Why marketing doesn't translate across cultures
Sharbel Safyi, CEO·May 14, 2026Marketing does not translate across cultures, because taste, packaging, and what people actually value are not universal. The same product gets made less sweet for Tokyo and sweeter for Dallas, wrapped plainly in one country and as a gift in another, sold as an everyday snack in one market and a Ramadan ritual in the next. I learned this running marketing across regions, and it is the rule, not the exception.

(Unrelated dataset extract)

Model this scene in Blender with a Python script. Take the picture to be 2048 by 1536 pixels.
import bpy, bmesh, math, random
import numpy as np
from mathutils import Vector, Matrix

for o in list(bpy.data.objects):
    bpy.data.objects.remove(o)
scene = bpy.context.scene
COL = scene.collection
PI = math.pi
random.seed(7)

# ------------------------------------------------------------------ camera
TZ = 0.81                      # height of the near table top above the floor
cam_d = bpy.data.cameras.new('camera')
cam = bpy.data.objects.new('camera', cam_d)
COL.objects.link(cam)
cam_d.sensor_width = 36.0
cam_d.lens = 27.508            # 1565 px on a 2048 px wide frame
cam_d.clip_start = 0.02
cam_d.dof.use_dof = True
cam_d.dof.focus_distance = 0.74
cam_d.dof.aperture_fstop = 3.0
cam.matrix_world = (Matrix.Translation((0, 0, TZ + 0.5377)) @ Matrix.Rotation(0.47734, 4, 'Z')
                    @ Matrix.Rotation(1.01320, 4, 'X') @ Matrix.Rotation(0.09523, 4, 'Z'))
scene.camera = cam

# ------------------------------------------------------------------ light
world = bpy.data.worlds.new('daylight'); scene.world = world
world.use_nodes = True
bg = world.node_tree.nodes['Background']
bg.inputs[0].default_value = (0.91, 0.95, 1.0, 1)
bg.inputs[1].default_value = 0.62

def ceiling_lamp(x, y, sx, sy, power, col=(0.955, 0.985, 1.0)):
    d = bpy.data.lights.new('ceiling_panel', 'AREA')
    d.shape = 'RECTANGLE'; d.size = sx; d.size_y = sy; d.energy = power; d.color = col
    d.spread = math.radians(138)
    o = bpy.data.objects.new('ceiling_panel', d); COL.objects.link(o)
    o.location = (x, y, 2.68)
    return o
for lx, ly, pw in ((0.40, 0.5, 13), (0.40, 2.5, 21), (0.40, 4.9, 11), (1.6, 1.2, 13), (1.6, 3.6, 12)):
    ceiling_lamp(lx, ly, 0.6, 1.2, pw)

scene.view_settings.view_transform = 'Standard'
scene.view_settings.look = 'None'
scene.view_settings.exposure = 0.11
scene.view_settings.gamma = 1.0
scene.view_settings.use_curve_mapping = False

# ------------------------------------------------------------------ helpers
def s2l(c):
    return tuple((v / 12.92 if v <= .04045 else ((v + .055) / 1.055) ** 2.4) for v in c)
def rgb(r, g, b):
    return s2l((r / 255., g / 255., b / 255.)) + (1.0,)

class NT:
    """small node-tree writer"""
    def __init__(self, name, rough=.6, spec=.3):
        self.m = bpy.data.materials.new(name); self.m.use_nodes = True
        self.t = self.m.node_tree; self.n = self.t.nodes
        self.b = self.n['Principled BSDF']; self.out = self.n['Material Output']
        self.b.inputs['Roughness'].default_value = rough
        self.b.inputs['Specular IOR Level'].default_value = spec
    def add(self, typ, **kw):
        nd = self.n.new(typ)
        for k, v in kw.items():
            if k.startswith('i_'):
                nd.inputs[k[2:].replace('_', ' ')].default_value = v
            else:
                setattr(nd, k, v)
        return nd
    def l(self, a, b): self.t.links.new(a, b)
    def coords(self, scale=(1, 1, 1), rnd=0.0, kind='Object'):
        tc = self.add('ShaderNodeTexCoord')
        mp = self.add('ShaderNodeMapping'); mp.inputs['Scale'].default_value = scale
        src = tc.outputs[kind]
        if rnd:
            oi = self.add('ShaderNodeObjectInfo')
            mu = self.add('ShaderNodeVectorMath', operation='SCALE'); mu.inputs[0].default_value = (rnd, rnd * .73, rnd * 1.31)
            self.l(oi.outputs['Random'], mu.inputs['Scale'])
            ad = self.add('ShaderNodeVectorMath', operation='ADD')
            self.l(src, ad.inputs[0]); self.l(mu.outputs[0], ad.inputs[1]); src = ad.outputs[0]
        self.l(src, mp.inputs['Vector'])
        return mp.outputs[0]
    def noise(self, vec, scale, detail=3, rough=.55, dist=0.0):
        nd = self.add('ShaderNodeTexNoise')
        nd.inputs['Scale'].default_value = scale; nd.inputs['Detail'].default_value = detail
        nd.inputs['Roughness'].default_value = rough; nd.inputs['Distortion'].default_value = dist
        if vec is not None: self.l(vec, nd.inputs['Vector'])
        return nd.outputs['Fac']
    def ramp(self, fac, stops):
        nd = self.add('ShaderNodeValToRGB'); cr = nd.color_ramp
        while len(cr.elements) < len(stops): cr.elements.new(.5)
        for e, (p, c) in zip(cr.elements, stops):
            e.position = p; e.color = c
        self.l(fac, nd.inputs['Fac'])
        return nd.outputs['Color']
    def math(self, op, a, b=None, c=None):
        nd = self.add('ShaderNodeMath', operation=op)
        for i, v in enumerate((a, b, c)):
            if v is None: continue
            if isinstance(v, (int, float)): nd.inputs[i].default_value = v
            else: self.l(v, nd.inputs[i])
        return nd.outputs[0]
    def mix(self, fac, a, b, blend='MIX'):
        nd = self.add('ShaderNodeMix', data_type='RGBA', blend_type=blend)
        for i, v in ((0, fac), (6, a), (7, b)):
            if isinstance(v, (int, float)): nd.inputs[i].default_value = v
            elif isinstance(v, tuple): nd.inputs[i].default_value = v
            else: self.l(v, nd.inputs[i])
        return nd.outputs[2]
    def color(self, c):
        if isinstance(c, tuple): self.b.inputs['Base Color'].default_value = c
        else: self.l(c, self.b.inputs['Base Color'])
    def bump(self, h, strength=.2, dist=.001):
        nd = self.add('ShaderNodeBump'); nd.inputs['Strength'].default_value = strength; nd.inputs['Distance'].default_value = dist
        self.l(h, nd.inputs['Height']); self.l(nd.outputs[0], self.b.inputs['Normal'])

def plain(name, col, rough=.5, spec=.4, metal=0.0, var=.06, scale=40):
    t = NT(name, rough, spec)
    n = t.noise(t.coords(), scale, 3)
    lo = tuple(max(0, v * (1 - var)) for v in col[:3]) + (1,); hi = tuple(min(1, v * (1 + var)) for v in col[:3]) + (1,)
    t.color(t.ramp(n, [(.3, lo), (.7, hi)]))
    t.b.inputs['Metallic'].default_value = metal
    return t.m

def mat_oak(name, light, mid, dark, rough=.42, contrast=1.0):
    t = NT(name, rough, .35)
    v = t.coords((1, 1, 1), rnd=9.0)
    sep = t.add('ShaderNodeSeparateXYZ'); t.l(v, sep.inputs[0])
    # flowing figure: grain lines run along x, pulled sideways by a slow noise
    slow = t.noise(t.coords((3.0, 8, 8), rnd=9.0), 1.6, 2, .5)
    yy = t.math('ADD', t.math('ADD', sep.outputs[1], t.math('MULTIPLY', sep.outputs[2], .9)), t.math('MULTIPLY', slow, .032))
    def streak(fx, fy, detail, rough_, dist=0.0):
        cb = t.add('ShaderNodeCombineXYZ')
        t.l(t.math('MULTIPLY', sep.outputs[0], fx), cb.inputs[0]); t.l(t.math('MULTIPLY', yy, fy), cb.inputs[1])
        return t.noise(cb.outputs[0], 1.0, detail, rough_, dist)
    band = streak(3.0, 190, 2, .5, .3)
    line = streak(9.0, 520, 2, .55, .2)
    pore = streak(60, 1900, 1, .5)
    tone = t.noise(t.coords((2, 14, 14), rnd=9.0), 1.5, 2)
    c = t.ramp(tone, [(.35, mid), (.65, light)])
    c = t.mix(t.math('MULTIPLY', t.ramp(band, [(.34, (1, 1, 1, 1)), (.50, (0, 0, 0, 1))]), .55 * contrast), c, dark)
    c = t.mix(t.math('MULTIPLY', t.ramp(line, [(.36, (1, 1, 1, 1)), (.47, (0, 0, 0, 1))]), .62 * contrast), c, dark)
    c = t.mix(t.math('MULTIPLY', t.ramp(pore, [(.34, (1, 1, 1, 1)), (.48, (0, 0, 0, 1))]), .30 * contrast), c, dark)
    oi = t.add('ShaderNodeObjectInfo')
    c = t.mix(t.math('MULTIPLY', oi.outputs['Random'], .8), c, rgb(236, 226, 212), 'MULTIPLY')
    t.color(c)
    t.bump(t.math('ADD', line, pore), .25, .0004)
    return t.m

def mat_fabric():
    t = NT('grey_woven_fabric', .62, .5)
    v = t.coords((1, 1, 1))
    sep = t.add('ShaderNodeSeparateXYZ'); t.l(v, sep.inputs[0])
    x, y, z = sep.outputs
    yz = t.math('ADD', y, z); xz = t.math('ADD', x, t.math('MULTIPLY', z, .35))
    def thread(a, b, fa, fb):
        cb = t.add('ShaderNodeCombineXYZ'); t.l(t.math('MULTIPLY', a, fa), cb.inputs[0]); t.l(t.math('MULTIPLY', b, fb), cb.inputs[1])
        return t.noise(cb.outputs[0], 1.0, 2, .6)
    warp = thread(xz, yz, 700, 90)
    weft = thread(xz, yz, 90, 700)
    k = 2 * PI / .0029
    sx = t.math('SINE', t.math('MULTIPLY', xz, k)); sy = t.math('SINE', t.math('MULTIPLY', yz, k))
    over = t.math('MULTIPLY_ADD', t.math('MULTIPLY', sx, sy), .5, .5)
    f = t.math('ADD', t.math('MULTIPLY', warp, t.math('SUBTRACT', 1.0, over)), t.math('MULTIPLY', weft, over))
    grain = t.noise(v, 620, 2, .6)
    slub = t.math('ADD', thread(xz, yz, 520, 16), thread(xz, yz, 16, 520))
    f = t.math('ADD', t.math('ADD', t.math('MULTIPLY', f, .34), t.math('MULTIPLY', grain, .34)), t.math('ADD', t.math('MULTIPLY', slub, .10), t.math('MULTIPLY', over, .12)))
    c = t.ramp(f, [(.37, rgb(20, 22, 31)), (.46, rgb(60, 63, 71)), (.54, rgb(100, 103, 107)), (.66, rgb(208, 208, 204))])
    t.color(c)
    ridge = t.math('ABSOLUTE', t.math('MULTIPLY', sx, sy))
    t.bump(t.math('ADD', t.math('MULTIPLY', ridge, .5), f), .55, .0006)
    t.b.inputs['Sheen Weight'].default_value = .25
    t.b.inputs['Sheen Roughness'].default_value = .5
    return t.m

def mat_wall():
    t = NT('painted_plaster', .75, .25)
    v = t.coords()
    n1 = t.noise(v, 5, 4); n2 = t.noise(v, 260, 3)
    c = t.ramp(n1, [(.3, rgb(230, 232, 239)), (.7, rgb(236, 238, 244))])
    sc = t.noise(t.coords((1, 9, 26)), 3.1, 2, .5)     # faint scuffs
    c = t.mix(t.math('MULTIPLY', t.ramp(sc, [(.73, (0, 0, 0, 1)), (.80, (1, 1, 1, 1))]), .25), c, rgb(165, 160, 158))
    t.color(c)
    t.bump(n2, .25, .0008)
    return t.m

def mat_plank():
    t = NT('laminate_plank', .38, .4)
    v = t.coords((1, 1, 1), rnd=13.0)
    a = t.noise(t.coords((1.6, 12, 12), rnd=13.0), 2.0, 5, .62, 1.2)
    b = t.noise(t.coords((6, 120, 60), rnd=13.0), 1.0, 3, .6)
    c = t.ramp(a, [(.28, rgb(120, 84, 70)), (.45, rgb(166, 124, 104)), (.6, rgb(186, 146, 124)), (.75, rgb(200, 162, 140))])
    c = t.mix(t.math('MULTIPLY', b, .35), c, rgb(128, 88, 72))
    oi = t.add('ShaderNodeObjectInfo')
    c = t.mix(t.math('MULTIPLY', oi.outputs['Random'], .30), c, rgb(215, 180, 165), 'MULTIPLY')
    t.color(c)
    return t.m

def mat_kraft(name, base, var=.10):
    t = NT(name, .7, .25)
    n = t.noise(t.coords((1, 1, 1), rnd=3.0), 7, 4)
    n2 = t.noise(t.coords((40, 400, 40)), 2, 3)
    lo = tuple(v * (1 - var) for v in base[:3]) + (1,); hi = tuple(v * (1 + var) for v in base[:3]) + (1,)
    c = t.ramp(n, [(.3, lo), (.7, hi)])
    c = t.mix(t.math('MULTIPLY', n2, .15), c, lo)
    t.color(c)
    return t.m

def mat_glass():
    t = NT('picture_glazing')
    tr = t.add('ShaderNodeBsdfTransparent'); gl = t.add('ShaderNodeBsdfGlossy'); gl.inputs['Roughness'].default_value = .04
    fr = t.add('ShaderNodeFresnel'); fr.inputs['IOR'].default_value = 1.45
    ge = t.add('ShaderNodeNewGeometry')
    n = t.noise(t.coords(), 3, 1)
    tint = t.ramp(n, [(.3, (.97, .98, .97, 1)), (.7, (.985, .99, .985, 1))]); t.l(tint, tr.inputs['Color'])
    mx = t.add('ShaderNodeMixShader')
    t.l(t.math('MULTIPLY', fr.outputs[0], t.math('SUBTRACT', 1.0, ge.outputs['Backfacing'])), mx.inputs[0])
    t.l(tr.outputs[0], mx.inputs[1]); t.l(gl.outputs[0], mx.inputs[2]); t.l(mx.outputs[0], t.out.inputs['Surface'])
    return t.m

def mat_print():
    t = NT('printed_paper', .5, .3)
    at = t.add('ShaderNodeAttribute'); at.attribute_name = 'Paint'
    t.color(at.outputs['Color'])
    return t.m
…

A product is a different product in every market
The clearest place to see it is food, where the recipe itself changes at the border. When Oreo launched in China in 1996 as the American cookie, it nearly failed: people found it too sweet and the packs too big. Kraft cut the sugar, shrank the packaging, and added flavors like lemon, and sales rose 80% in some regions and tripled in others.

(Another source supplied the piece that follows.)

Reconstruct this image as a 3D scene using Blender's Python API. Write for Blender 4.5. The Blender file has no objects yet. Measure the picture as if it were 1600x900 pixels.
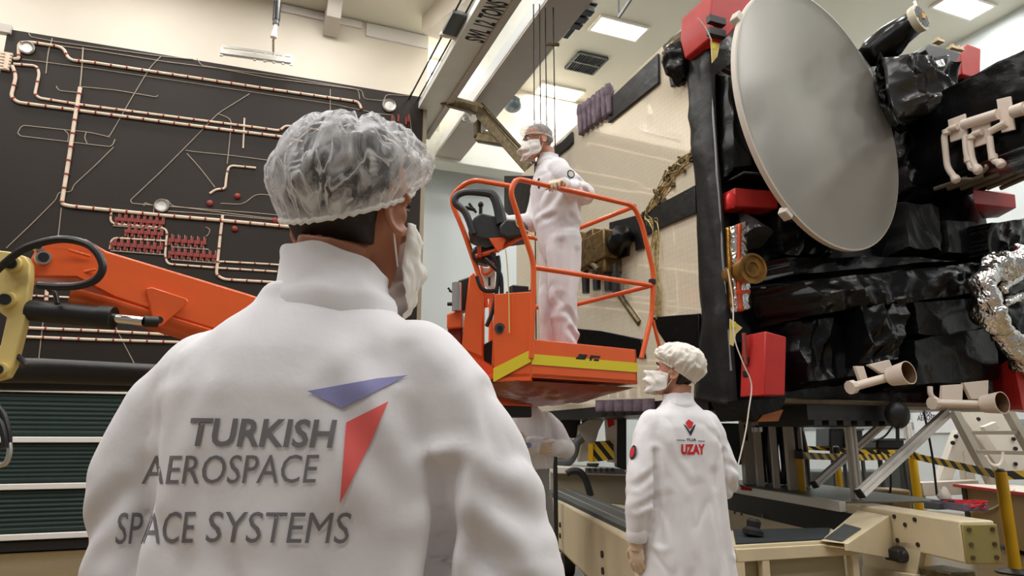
import bpy, bmesh, math, random
from math import sin, cos, pi, radians, atan, sqrt, exp
from mathutils import Vector, Matrix, noise, Quaternion
from mathutils.bvhtree import BVHTree
random.seed(7)
S = bpy.context.scene
COL = S.collection
V3 = Vector
# ---------------------------------------------------------------- camera
FPX = 1067.0
TH = atan(240 / FPX)
PSI = radians(22.0)
CAM = V3((0, 0, 1.25))
FWD = V3((sin(PSI), cos(PSI), 0))
RGT = V3((cos(PSI), -sin(PSI), 0))
cd = bpy.data.cameras.new('camera')
cd.sensor_width = 36.0
cd.lens = 36.0 * FPX / 1600
cd.clip_start = 0.05
cam = bpy.data.objects.new('camera', cd)
COL.objects.link(cam)
cam.location = CAM
cam.rotation_euler = (pi / 2 + TH, 0, -PSI)
S.camera = cam

def ray(px, py):
    v = 450 - py
    f = FPX * cos(TH) - v * sin(TH)
    return FWD + RGT * ((px - 800) / f) + V3((0, 0, (FPX * sin(TH) + v * cos(TH)) / f))
def P(px, py, D): return CAM + ray(px, py) * D
def PX(px, py, x):
    r = ray(px, py); return CAM + r * ((x - CAM.x) / r.x)
def PY(px, py, y):
    r = ray(px, py); return CAM + r * ((y - CAM.y) / r.y)
def PZ(px, py, z):
    r = ray(px, py); return CAM + r * ((z - CAM.z) / r.z)
def PN(px, py, p0, n):
    r = ray(px, py); return CAM + r * ((p0 - CAM).dot(n) / r.dot(n))

# ---------------------------------------------------------------- materials
MATS = {}
def lin(c):
    return tuple((x / 255 / 12.92) if x / 255 <= .04045 else ((x / 255 + .055) / 1.055) ** 2.4 for x in c)
def mat(name, col, rough=.5, metal=0., bump=0., bscale=20., var=0., vscale=4., spec=.5, coat=0., emit=0., trans=0., bdist=.01, btype='noise', stretch=None):
    """procedural principled material: colour variation and bump from noise in object space"""
    if name in MATS: return MATS[name]
    m = bpy.data.materials.new(name); m.use_nodes = True
    nt = m.node_tree; N = nt.nodes; L = nt.links
    b = N['Principled BSDF']
    col = tuple(col)[:3]
    b.inputs['Base Color'].default_value = (*col, 1)
    b.inputs['Roughness'].default_value = rough
    b.inputs['Metallic'].default_value = metal
    b.inputs['Specular IOR Level'].default_value = spec
    b.inputs['Coat Weight'].default_value = coat
    b.inputs['Transmission Weight'].default_value = trans
    if emit:
        b.inputs['Emission Color'].default_value = (*col, 1); b.inputs['Emission Strength'].default_value = emit
    tc = N.new('ShaderNodeTexCoord'); mp = N.new('ShaderNodeMapping')
    L.new(tc.outputs['Object'], mp.inputs['Vector'])
    if stretch: mp.inputs['Scale'].default_value = stretch
    if var:
        t = N.new('ShaderNodeTexNoise'); t.inputs['Scale'].default_value = vscale; t.inputs['Detail'].default_value = 5
        L.new(mp.outputs['Vector'], t.inputs['Vector'])
        r = N.new('ShaderNodeValToRGB')
        r.color_ramp.elements[0].position = .3; r.color_ramp.elements[1].position = .7
        r.color_ramp.elements[0].color = (*[max(0, x * (1 - var)) for x in col], 1)
        r.color_ramp.elements[1].color = (*[min(1, x * (1 + var)) for x in col], 1)
        L.new(t.outputs['Fac'], r.inputs['Fac']); L.new(r.outputs['Color'], b.inputs['Base Color'])
    if bump:
        if btype == 'voronoi':
            t = N.new('ShaderNodeTexVoronoi'); t.inputs['Scale'].default_value = bscale; t.feature = 'F1'; o = t.outputs['Distance']
            w = N.new('ShaderNodeTexNoise'); w.inputs['Scale'].default_value = bscale * .6
            L.new(mp.outputs['Vector'], w.inputs['Vector'])
            mx = N.new('ShaderNodeVectorMath'); mx.operation = 'MULTIPLY_ADD'; mx.inputs[1].default_value = (.25, .25, .25)
            L.new(w.outputs['Color'], mx.inputs[0]); L.new(mp.outputs['Vector'], mx.inputs[2]); L.new(mx.outputs[0], t.inputs['Vector'])
        elif btype == 'wave':
            t = N.new('ShaderNodeTexWave'); t.inputs['Scale'].default_value = bscale; t.inputs['Distortion'].default_value = 3; o = t.outputs['Fac']
            L.new(mp.outputs['Vector'], t.inputs['Vector'])
        else:
            t = N.new('ShaderNodeTexNoise'); t.inputs['Scale'].default_value = bscale; t.inputs['Detail'].default_value = 6; o = t.outputs['Fac']
            L.new(mp.outputs['Vector'], t.inputs['Vector'])
        bp = N.new('ShaderNodeBump'); bp.inputs['Strength'].default_value = bump; bp.inputs['Distance'].default_value = bdist
        L.new(o, bp.inputs['Height']); L.new(bp.outputs['Normal'], b.inputs['Normal'])
    MATS[name] = m
    return m

# ---------------------------------------------------------------- objects
ORG = {}
def tag(o, label=None, cat=None, group=None, kind=None):
    if label: o['label'] = label
    if cat: o['category'] = cat
    if group: o['group'] = group
    if kind: o['kind'] = kind
    return o
def thing(name, loc, label, cat, group=None, rz=0):
    o = bpy.data.objects.new(name, None); COL.objects.link(o)
    o.empty_display_size = .1
    o.location = loc; o.rotation_euler = (0, 0, rz)
    ORG[o.name] = V3(loc)
    return tag(o, label, cat, group)

class MB:
    """collects shapes into one mesh"""
    def __init__(s): s.v = []; s.f = []; s.m = []; s.cm = 0
    def add(s, vs, fs):
        n = len(s.v); s.v += [V3(v) for v in vs]
        for f in fs: s.f.append([i + n for i in f]); s.m.append(s.cm)
        return s
    def box(s, c, size, R=None):
        c = V3(c); h = [x / 2 for x in size]
        vs = []
        for x in (-1, 1):
            for y in (-1, 1):
                for z in (-1, 1):
                    p = V3((x * h[0], y * h[1], z * h[2]))
                    if R: p = R @ p
                    vs.append(c + p)
        return s.add(vs, [(0, 1, 3, 2), (4, 6, 7, 5), (0, 4, 5, 1), (2, 3, 7, 6), (0, 2, 6, 4), (1, 5, 7, 3)])
    def box2(s, a, b):
        a = V3(a); b = V3(b)
        return s.box((a + b) / 2, [abs(b[i] - a[i]) for i in range(3)])
    def bar(s, a, b, w, h, up=(0, 0, 1)):
        a = V3(a); b = V3(b); d = (b - a).normalized(); up = V3(up)
        if abs(d.dot(up)) > .95: up = V3((1, 0, 0))
        x = d.cross(up).normalized(); y = x.cross(d).normalized()
        vs = []
        for p in (a, b):
            for sx, sy in ((-1, -1), (1, -1), (1, 1), (-1, 1)): vs.append(p + x * sx * w / 2 + y * sy * h / 2)
        return s.add(vs, [(3, 2, 1, 0), (4, 5, 6, 7), (0, 1, 5, 4), (1, 2, 6, 5), (2, 3, 7, 6), (3, 0, 4, 7)])
    def prism(s, pts, ext):
        """closed outline pts extruded by vector ext"""
        pts = [V3(p) for p in pts]; e = V3(ext); n = len(pts)
        nrm = V3((0, 0, 0))
        for i in range(n): nrm += pts[i].cross(pts[(i + 1) % n])
        if nrm.dot(e) > 0: pts = pts[::-1]
        vs = pts + [p + e for p in pts]
        fs = [list(range(n)), list(range(2 * n - 1, n - 1, -1))]
        for i in range(n):
            j = (i + 1) % n
            fs.append((j, i, n + i, n + j))
        return s.add(vs, fs)
    def loft(s, rings, caps=True, closed=True):
        n = len(rings[0]); vs = [V3(p) for r in rings for p in r]; fs = []
        for i in range(len(rings) - 1):
            for j in range(n if closed else n - 1):
                k = (j + 1) % n
                fs.append((i * n + j, i * n + k, (i + 1) * n + k, (i + 1) * n + j))
        if caps:
            fs.append(list(range(n - 1, -1, -1))); fs.append(list(range((len(rings) - 1) * n, len(rings) * n)))
        return s.add(vs, fs)
    def tube(s, pts, r, seg=8, caps=True, closed=False, flat=1.0):
        pts = [V3(p) for p in pts]
        n = len(pts)
        rs = r if isinstance(r, (list, tuple)) else [r] * n
        rings = []; x = None
        for i in range(n):
            if closed: d = pts[(i + 1) % n] - pts[i - 1]
            elif i == 0: d = pts[1] - pts[0]
            elif i == n - 1: d = pts[-1] - pts[-2]
            else: d = (pts[i + 1] - pts[i]).normalized() + (pts[i] - pts[i - 1]).normalized()
            if d.length < 1e-9: d = V3((0, 0, 1))
            d.normalize()
            if x is None:
                u = V3((0, 0, 1)) if abs(d.z) < .9 else V3((0, 1, 0))
                x = d.cross(u).normalized()
            else:
                x = (x - d * x.dot(d))
                if x.length < 1e-6: x = d.orthogonal()
                x.normalize()
            y = d.cross(x)
            rings.append([pts[i] + (x * cos(2 * pi * k / seg) * flat + y * sin(2 * pi * k / seg)) * rs[i] for k in range(seg)])
        if closed: rings.append(rings[0]); caps = False
        return s.loft(rings, caps)
    def cyl(s, a, b, r0, r1=None, seg=20): return s.tube([a, b], [r0, r0 if r1 is None else r1], seg)
    def lathe(s, prof, c, axis=(0, 0, 1), seg=24, caps=True):
        """prof: list of (radius, height) along axis"""
        axis = V3(axis).normalized(); x = axis.orthogonal().normalized(); y = axis.cross(x); c = V3(c)
        return s.loft([[c + axis * h + (x * cos(2 * pi * k / seg) + y * sin(2 * pi * k / seg)) * max(r, 1e-4) for k in range(seg)] for r, h in prof], caps)
    def ell(s, c, rad, R=None, seg=16, rings=10):
        c = V3(c); rr = []
        for i in range(1, rings):
            t = pi * i / rings
            rg = []
            for k in range(seg):
                p = V3((rad[0] * sin(t) * cos(2 * pi * k / seg), rad[1] * sin(t) * sin(2 * pi * k / seg), -rad[2] * cos(t)))
                if R: p = R @ p
                rg.append(c + p)
            rr.append(rg)
        return s.loft(rr, True)
    def grid(s, fn, nu, nv):
        vs = [fn(u / nu, v / nv) for v in range(nv + 1) for u in range(nu + 1)]
        fs = [(v * (nu + 1) + u, v * (nu + 1) + u + 1, (v + 1) * (nu + 1) + u + 1, (v + 1) * (nu + 1) + u) for v in range(nv) for u in range(nu)]
        return s.add(vs, fs)
    def build(s, name, m, parent=None, local=False, smooth=True, bevel=0, origin=None, ang=35, label=None, fix=True):
        me = bpy.data.meshes.new(name)
        org = V3((0, 0, 0))
        if not local:
            if parent is not None: org = ORG.get(parent.name, V3((0, 0, 0)))
            elif origin is not None: org = V3(origin)
            elif s.v:
                lo = [min(v[i] for v in s.v) for i in range(3)]; hi = [max(v[i] for v in s.v) for i in range(3)]
                org = V3(((lo[0] + hi[0]) / 2, (lo[1] + hi[1]) / 2, lo[2]))
        me.from_pydata([v - org for v in s.v], [], s.f)
        ms = m if isinstance(m, (list, tuple)) else [m]
        for x in ms: me.materials.append(x)
        if len(ms) > 1:
            me.polygons.foreach_set('material_index', [min(i, len(ms) - 1) for i in s.m])
        if fix:
            bm = bmesh.new(); bm.from_mesh(me); bmesh.ops.recalc_face_normals(bm, faces=bm.faces); bm.to_mesh(me); bm.free()
        if smooth:
            me.polygons.foreach_set('use_smooth', [True] * len(me.polygons))
            me.set_sharp_from_angle(angle=radians(ang))
        me.update()
        o = bpy.data.objects.new(name, me); COL.objects.link(o)
        if parent is not None:
            o.parent = parent; ORG[o.name] = org
        else:
            o.location = org; ORG[o.name] = org
        if bevel:
            md = o.modifiers.new('bevel', 'BEVEL'); md.width = bevel; md.segments = 2; md.limit_method = 'ANGLE'; md.angle_limit = radians(40)
        if label: o['label'] = label
        return o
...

Menus bend the same way. McDonald's serves no beef or pork in India, out of respect for Hindu and Muslim beliefs, and built the McAloo Tikki around a spiced potato patty instead. The Gulf gets the McArabia in flatbread, and South Korea gets a Bulgogi Burger in a local marinade. One golden-arches brand, a different plate in each country.
In Japan, the wrapping can matter as much as what is inside
In Japan, packaging is not just a container, it is part of the gift. The culture of omiyage, the regional souvenir you bring back for colleagues and family, makes presentation carry real meaning, and brands lean into it hard. Nestle has sold more than 300 regional and seasonal Kit Kat flavors in Japan since 2004, many tied to a specific prefecture, because it found that limited, local editions create what the company calls a "scarcity and rarity of value." The wrapper, and the place it is from, are doing as much selling as the chocolate.
The calendar and the occasion change too
When and why people buy shifts just as much. In Japan, fried chicken is a Christmas meal: KFC has run its "Kentucky for Christmas" campaign since 1974, and the days around Christmas have brought in close to a tenth of its yearly sales there. In the Gulf, the year bends around Ramadan instead, when spending climbs and gifting peaks; UAE Ramadan retail spend was estimated at around 10 billion dollars in 2025. Sell the same product against the wrong occasion and you are invisible.

You cannot copy and paste a brand across borders
Put it together and the lesson is blunt: a brand does not survive being copied and pasted into a new market. When I helped run marketing for a global company, we built the strategy at headquarters and handed it to regional teams, each with its own market, language, and pace, and the campaigns that worked were always the ones we let each team reshape. The instinct to ship one global version is expensive. In a survey of 8,709 consumers across 29 countries, CSA Research found that 76% prefer to buy in their own language and 40% will not buy from sites in another language at all. Language is only the most measurable part. Taste, packaging, humor, and the occasion you sell against all move with it.
In the AI era, that adaptation is finally affordable
Here is what has changed. Until recently, adapting a brand for every market meant a room full of people in every region, which is exactly why only the big companies did it. AI changes the math. A system can now learn how your brand sounds and looks, then bend it to a new language, culture, and style without starting over each time. That reach is suddenly open to a business of one.
The catch is the same one we keep coming back to: raw AI flattens everything into one average voice, and a flat translation is just another way to sound like no one. The work is a system that holds your brand steady while it adapts the surface to each audience. That is what Brand Voice is built to do: capture how you actually sound once, then keep you recognizable everywhere you show up.
So if you want what you make to speak internationally, and AI is finally making that possible, do not build a hundred separate campaigns. Build one system that keeps your brand intact and adapts it to each culture, language, and style. That is what Marvin does.
Frequently asked
- Why doesn't the same marketing work in every country?
- Because taste, packaging, language, and the occasions people buy for are not universal. The same product is often made sweeter or less sweet, wrapped differently, and sold against a different holiday from one market to the next. Marketing that ignores those differences reads as foreign, and people quietly tune it out.
- How do global brands adapt their products to local tastes?
- They reformulate and repackage instead of shipping one version. Oreo was made less sweet with smaller packs for China, McDonald's drops beef and pork in India, and Nestle sells hundreds of regional Kit Kat flavors in Japan. The brand stays recognizable while the recipe, size, and packaging change to fit local preference.
- Why is packaging so important in markets like Japan?
- In Japan, presentation is part of the gift. The omiyage tradition of bringing back regional souvenirs makes how something is wrapped carry real meaning, so beautiful, local, limited-edition packaging signals care and value. For many products there, the wrapper does as much selling as what is inside.
- Can AI help a small business market across cultures?
- Yes, and that is the shift. Adapting a brand to each market used to need regional teams only big companies could afford. A system that captures how your brand sounds and looks, then adapts it to a new language and culture, puts that reach within range of a business of one, as long as it keeps you sounding like yourself and not like generic translation.